### What to do
Restate each line of the listing exactly, without carrying over any pictures.

### Entries supplied
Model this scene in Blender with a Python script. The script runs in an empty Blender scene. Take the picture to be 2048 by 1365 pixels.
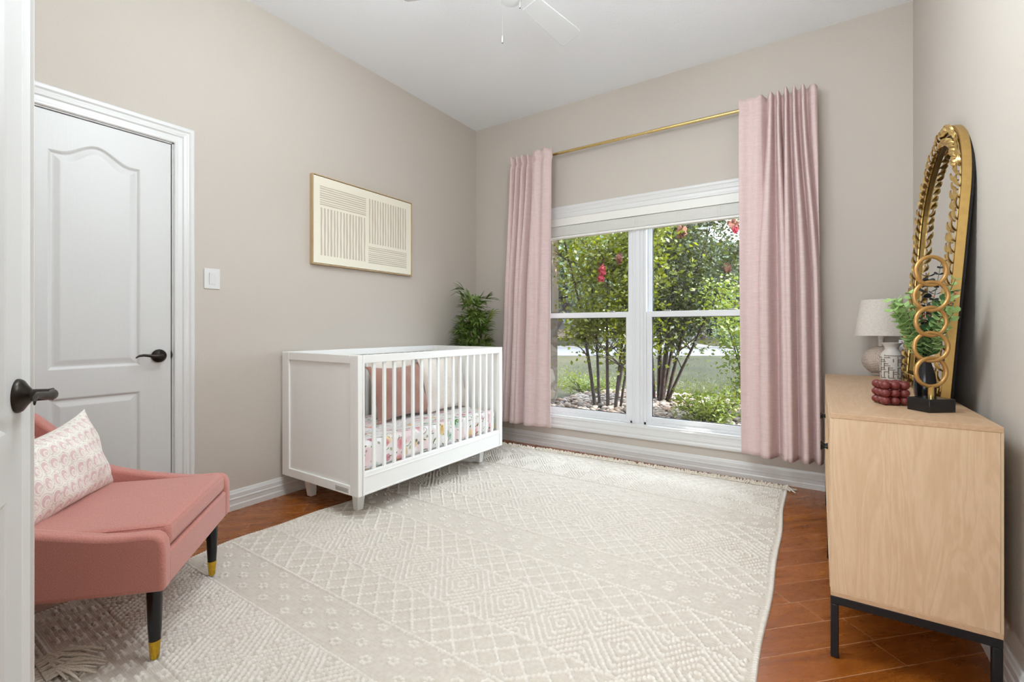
import bpy, bmesh, math, random
import numpy as np
from mathutils import Vector, Matrix
PI = math.pi
sc = bpy.context.scene
COL = sc.collection

# ------------------------------------------------------------------ camera, light, exposure
YAW = 0.5866
cam_d = bpy.data.cameras.new('camera'); cam = bpy.data.objects.new('camera', cam_d); COL.objects.link(cam)
cam.location = (2.8718, -3.6662, 1.0687)
cam.rotation_euler = (PI/2, 0, YAW)
cam_d.sensor_fit = 'HORIZONTAL'; cam_d.sensor_width = 36.0
cam_d.lens = 924.03/2048*36.0
cam_d.shift_x = 0.0
cam_d.shift_y = -(682.5-657.11)/2048
cam_d.clip_start = 0.02; cam_d.clip_end = 500
sc.camera = cam
sc.view_settings.view_transform = 'Standard'; sc.view_settings.look = 'None'
sc.view_settings.exposure = 0.86; sc.view_settings.gamma = 1.0
try: sc.view_settings.use_curve_mapping = False
except Exception: pass
sc.cycles.max_bounces = 8; sc.cycles.diffuse_bounces = 5; sc.cycles.glossy_bounces = 3
sc.cycles.transparent_max_bounces = 24; sc.cycles.transmission_bounces = 6
sc.cycles.caustics_reflective = False; sc.cycles.caustics_refractive = False
sc.cycles.sample_clamp_indirect = 6.0
sc.cycles.use_denoising = True; sc.cycles.use_adaptive_sampling = True; sc.cycles.adaptive_threshold = 0.06; sc.cycles.adaptive_min_samples = 20

world = bpy.data.worlds.new('sky'); sc.world = world; world.use_nodes = True
wt = world.node_tree; wt.nodes.clear()
wo = wt.nodes.new('ShaderNodeOutputWorld'); wb = wt.nodes.new('ShaderNodeBackground')
wb.inputs['Color'].default_value = (0.76, 0.88, 1.0, 1); wb.inputs['Strength'].default_value = 7.8
wt.links.new(wb.outputs[0], wo.inputs[0])

def lamp(name, kind, loc, energy, color=(1, 1, 1), rot=(0, 0, 0), **kw):
    d = bpy.data.lights.new(name, kind); d.energy = energy; d.color = color
    for k, v in kw.items(): setattr(d, k, v)
    o = bpy.data.objects.new(name, d); COL.objects.link(o); o.location = loc; o.rotation_euler = rot
    return o
def aim(o, d):
    o.rotation_euler = Vector(d).to_track_quat('-Z', 'Y').to_euler()
sun = lamp('sun', 'SUN', (8, 12, 12), 9.0, (1.0, 0.94, 0.84), angle=0.01)
aim(sun, (-0.70, -0.24, -0.68))
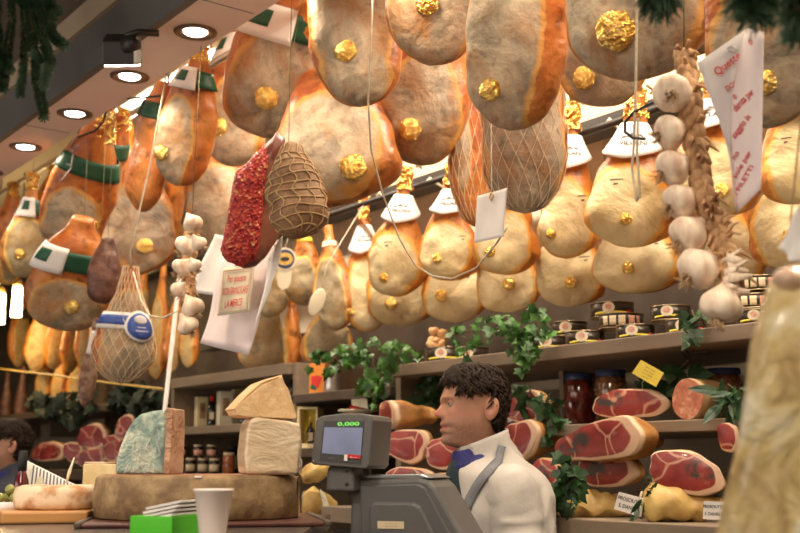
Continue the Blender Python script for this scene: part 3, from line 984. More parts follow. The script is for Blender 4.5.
for lb, hook, bot, w_, Y, face, gold, col, sd in BACK:
    h = ham(lb, hook, bot, w_, Y, 'ham cured pale', rnd.uniform(-8, 8), 'bell', .58, face, sd * 2.3, group=GB, lump=1.7, cord=None)
    HAMS[sd] = h
    if gold: seal(h, *gold, squash=.8)
    foil_shank(h, .84)
    if col: collar(h, .565 if sd != 40 else .55, .80)
    if sd not in (31, 43, 45):
        mb = MB(); a0, s0_ = (22 + (sd * 7) % 12, .36 + .01 * (sd % 3)) if sd % 4 else (-20, .4)
        for da, ds, w1, h1 in ((-4, .015, 5, .006), (4, .018, 5, .005), (0, -.012, 3, .008)):
            q = [h.surf(s0_ + ds + e * h1, R(a0 + da + f_ * w1), .0012, True) for f_, e in ((-1, -1), (1, -.4), (1, 1), (-1, .4))]
            mb.add(q, [(0, 1, 2, 3)])
        mb.build('brand_mark', M['dark board'], h.t, smooth=False)
    # moulded hook from shank to rail
    inv = h.mw.inverted()
    H = P(*hook, Y=Y)
    top = inv @ V((H.x, 2.5, max(RAILB.z + .004, H.z + .02)))
    tt = V((0, 0, h.L))
    MB().tube([tt + V((.0, 0, -.03)), tt + V((.022, 0, .0)), tt + V((.024, 0, .03)), top + V((.01, 0, .0)), top + V((0, 0, .012)), top + V((-.012, .01, 0))], .005, 8).build('hanging_hook', M['ivory plastic'], h.t)
    MB().tube([tt + V((-.02, 0, .05)), tt + V((-.018, 0, .02)), tt + V((0, 0, -.01))], .005, 8).build('hook_prong', M['ivory plastic'], h.t)

# clay coloured hams between the notice and the collared row
GC = 'clay coloured hams on the back wall'
CLAY = [
    ('clay coloured ham half behind the round tagged one', (270, 222), (270, 318), 40, 2.5, 0, 'drop', (.1, .24, .9, .34), 51),
    ('clay ham tied with yellow string beside round paper tag', (305, 225), (304, 306), 42, 2.46, -10, 'drop', (-.15, .24, .85, .38), 52),
    ('long clay ham with orange flank and white scoop at its side', (328, 226), (337, 331), 42, 2.46, -15, 'drop', (-.15, .24, .82, .46), 53),
    ('grey brown clay ham hanging low behind the white bags', (262, 270), (263, 376), 48, 2.6, 0, 'drop', (-.05, .3, .95, .5), 54),
    ('bright orange ham seen from its skin side, hung low', (292, 290), (292, 378), 31, 2.6, -75, 'drop', (-.2, .3, .6, .4), 55),
    ('lower clay ham above the ivy and orange carton', (328, 295), (328, 370), 52, 2.62, 0, 'drop', (0, .3, .95, .5), 56),
]
for lb, hook, bot, w_, Y, yaw, prof, face, sd in CLAY:
    h = ham(lb, hook, bot, w_, Y, 'ham cured orange' if sd == 55 else 'ham cured umber', yaw, prof, .6, face, sd * 1.3, group=GC, lump=1.5, cord=RAILB.z)
    HAMS[sd] = h
    if sd in (52, 53): ring(h, .78, .84, 'ribbon yellow' if sd == 52 else 'twine', 'string_tie', .003)
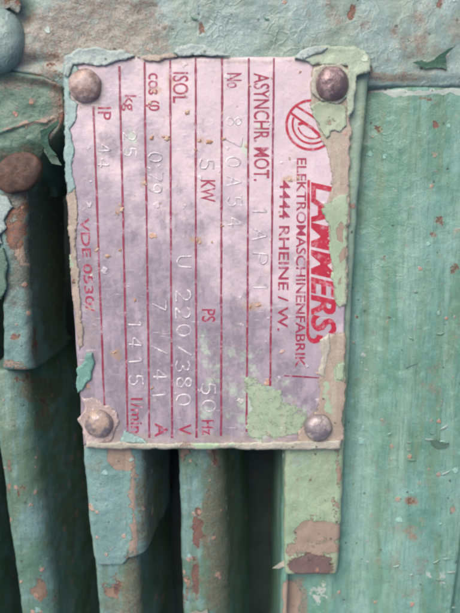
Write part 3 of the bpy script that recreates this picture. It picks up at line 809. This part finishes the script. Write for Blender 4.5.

### Exercise response
Model this scene in Blender with a Python script. The script runs in an empty Blender scene. Take the picture to be 2048 by 1365 pixels.
import bpy, bmesh, math, random
import numpy as np
from mathutils import Vector, Matrix
PI = math.pi
sc = bpy.context.scene
COL = sc.collection

# ------------------------------------------------------------------ camera, light, exposure
YAW = 0.5866
cam_d = bpy.data.cameras.new('camera'); cam = bpy.data.objects.new('camera', cam_d); COL.objects.link(cam)
cam.location = (2.8718, -3.6662, 1.0687)
cam.rotation_euler = (PI/2, 0, YAW)
cam_d.sensor_fit = 'HORIZONTAL'; cam_d.sensor_width = 36.0
cam_d.lens = 924.03/2048*36.0
cam_d.shift_x = 0.0
cam_d.shift_y = -(682.5-657.11)/2048
cam_d.clip_start = 0.02; cam_d.clip_end = 500
sc.camera = cam
sc.view_settings.view_transform = 'Standard'; sc.view_settings.look = 'None'
sc.view_settings.exposure = 0.86; sc.view_settings.gamma = 1.0
try: sc.view_settings.use_curve_mapping = False
except Exception: pass
sc.cycles.max_bounces = 8; sc.cycles.diffuse_bounces = 5; sc.cycles.glossy_bounces = 3
sc.cycles.transparent_max_bounces = 24; sc.cycles.transmission_bounces = 6
sc.cycles.caustics_reflective = False; sc.cycles.caustics_refractive = False
sc.cycles.sample_clamp_indirect = 6.0
sc.cycles.use_denoising = True; sc.cycles.use_adaptive_sampling = True; sc.cycles.adaptive_threshold = 0.06; sc.cycles.adaptive_min_samples = 20

world = bpy.data.worlds.new('sky'); sc.world = world; world.use_nodes = True
wt = world.node_tree; wt.nodes.clear()
wo = wt.nodes.new('ShaderNodeOutputWorld'); wb = wt.nodes.new('ShaderNodeBackground')
wb.inputs['Color'].default_value = (0.76, 0.88, 1.0, 1); wb.inputs['Strength'].default_value = 7.8
wt.links.new(wb.outputs[0], wo.inputs[0])

def lamp(name, kind, loc, energy, color=(1, 1, 1), rot=(0, 0, 0), **kw):
    d = bpy.data.lights.new(name, kind); d.energy = energy; d.color = color
    for k, v in kw.items(): setattr(d, k, v)
    o = bpy.data.objects.new(name, d); COL.objects.link(o); o.location = loc; o.rotation_euler = rot
    return o
def aim(o, d):
    o.rotation_euler = Vector(d).to_track_quat('-Z', 'Y').to_euler()
sun = lamp('sun', 'SUN', (8, 12, 12), 9.0, (1.0, 0.94, 0.84), angle=0.01)
aim(sun, (-0.70, -0.24, -0.68))
Continue the Blender Python script for this scene: part 3, from line 984. More parts follow. The script is for Blender 4.5.
for lb, hook, bot, w_, Y, face, gold, col, sd in BACK:
    h = ham(lb, hook, bot, w_, Y, 'ham cured pale', rnd.uniform(-8, 8), 'bell', .58, face, sd * 2.3, group=GB, lump=1.7, cord=None)
    HAMS[sd] = h
    if gold: seal(h, *gold, squash=.8)
    foil_shank(h, .84)
    if col: collar(h, .565 if sd != 40 else .55, .80)
    if sd not in (31, 43, 45):
        mb = MB(); a0, s0_ = (22 + (sd * 7) % 12, .36 + .01 * (sd % 3)) if sd % 4 else (-20, .4)
        for da, ds, w1, h1 in ((-4, .015, 5, .006), (4, .018, 5, .005), (0, -.012, 3, .008)):
            q = [h.surf(s0_ + ds + e * h1, R(a0 + da + f_ * w1), .0012, True) for f_, e in ((-1, -1), (1, -.4), (1, 1), (-1, .4))]
            mb.add(q, [(0, 1, 2, 3)])
        mb.build('brand_mark', M['dark board'], h.t, smooth=False)
    # moulded hook from shank to rail
    inv = h.mw.inverted()
    H = P(*hook, Y=Y)
    top = inv @ V((H.x, 2.5, max(RAILB.z + .004, H.z + .02)))
    tt = V((0, 0, h.L))
    MB().tube([tt + V((.0, 0, -.03)), tt + V((.022, 0, .0)), tt + V((.024, 0, .03)), top + V((.01, 0, .0)), top + V((0, 0, .012)), top + V((-.012, .01, 0))], .005, 8).build('hanging_hook', M['ivory plastic'], h.t)
    MB().tube([tt + V((-.02, 0, .05)), tt + V((-.018, 0, .02)), tt + V((0, 0, -.01))], .005, 8).build('hook_prong', M['ivory plastic'], h.t)

# clay coloured hams between the notice and the collared row
GC = 'clay coloured hams on the back wall'
CLAY = [
    ('clay coloured ham half behind the round tagged one', (270, 222), (270, 318), 40, 2.5, 0, 'drop', (.1, .24, .9, .34), 51),
    ('clay ham tied with yellow string beside round paper tag', (305, 225), (304, 306), 42, 2.46, -10, 'drop', (-.15, .24, .85, .38), 52),
    ('long clay ham with orange flank and white scoop at its side', (328, 226), (337, 331), 42, 2.46, -15, 'drop', (-.15, .24, .82, .46), 53),
    ('grey brown clay ham hanging low behind the white bags', (262, 270), (263, 376), 48, 2.6, 0, 'drop', (-.05, .3, .95, .5), 54),
    ('bright orange ham seen from its skin side, hung low', (292, 290), (292, 378), 31, 2.6, -75, 'drop', (-.2, .3, .6, .4), 55),
    ('lower clay ham above the ivy and orange carton', (328, 295), (328, 370), 52, 2.62, 0, 'drop', (0, .3, .95, .5), 56),
]
for lb, hook, bot, w_, Y, yaw, prof, face, sd in CLAY:
    h = ham(lb, hook, bot, w_, Y, 'ham cured orange' if sd == 55 else 'ham cured umber', yaw, prof, .6, face, sd * 1.3, group=GC, lump=1.5, cord=RAILB.z)
    HAMS[sd] = h
    if sd in (52, 53): ring(h, .78, .84, 'ribbon yellow' if sd == 52 else 'twine', 'string_tie', .003)
Write part 3 of the bpy script that recreates this picture. It picks up at line 809. This part finishes the script. Write for Blender 4.5.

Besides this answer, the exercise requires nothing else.